On the first real day of the job, I had a pretty good day. Despite the fact people seem to never look for pedestrians anymore. It's really irritating. But, I walked down to this little coffee place that's connected to Snohomish Fitness and ordered an Italian Soda. If you've never had one, they are amazing. So I started talking to the cashier about my job. Hey, cut me some slack, I was bursting with excitement. It's like when you find out you're pregnant and you want to tell everyone you see that you're going to have a baby. Not that I've been pregnant before. I'm starting to regret this analogy. Anyway.

I'm going on about my job and when the cashier hands me my drink she says, "It's on me, congrats on your new job." Double score for that. I mean, first day on my first real job and I don't have to pay for my Italian Soda?? What's next? Raining chocolate?

"Chocolate is falling from the sky! It is getting in my eye! Time for some more chocolate pie! My oh my oh my oh...my...."

After a long week (not really, I started on Tuesday and only worked for five minutes on Thursday) I arrive at my job to get my paycheck.
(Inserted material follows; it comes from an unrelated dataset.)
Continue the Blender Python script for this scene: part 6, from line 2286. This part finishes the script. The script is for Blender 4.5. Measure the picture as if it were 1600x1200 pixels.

My paycheck. Paycheck. This is all new to me. I didn't think I'd be saying these things until I was at least eighteen. Actually, I thought I was going to get paid in cash, but then she prints a check and signs it.

"This is a real check? That I deposit? And I can spend? What do I do?!"

With the lovely features on the internet I was able to deposit it online.

"That's the total in my checking account? Really? What do I do now?!"

This means I have even more things to ramble on about. I can't ramble on about how much I hate work, but these things are, but are not limited to:
  • Things I See Walking to Work
  • How Much I HATE it When People Don't Look Before I Cross the Street
  • Interesting Coffee Shop Experiences
  • How Many Times I Almost Get Hit By a Car
  • Paychecks
  • How Stupid People Are for Not Looking for Pedestrians
  • How Many Hours I Worked That Week
  • People That Have to Slam on Their Breaks in the Middle of the Intersection Because They Didn't See Me and How Much I Hate That
And so it goes. You may see a recurring theme here. We all make mistakes, yes. But seriously, watch for people crossing the street.

Because how can I try to sound more important than I am by saying I have a job when you hit me with your car? Now, that would just ruin everyone's weekend.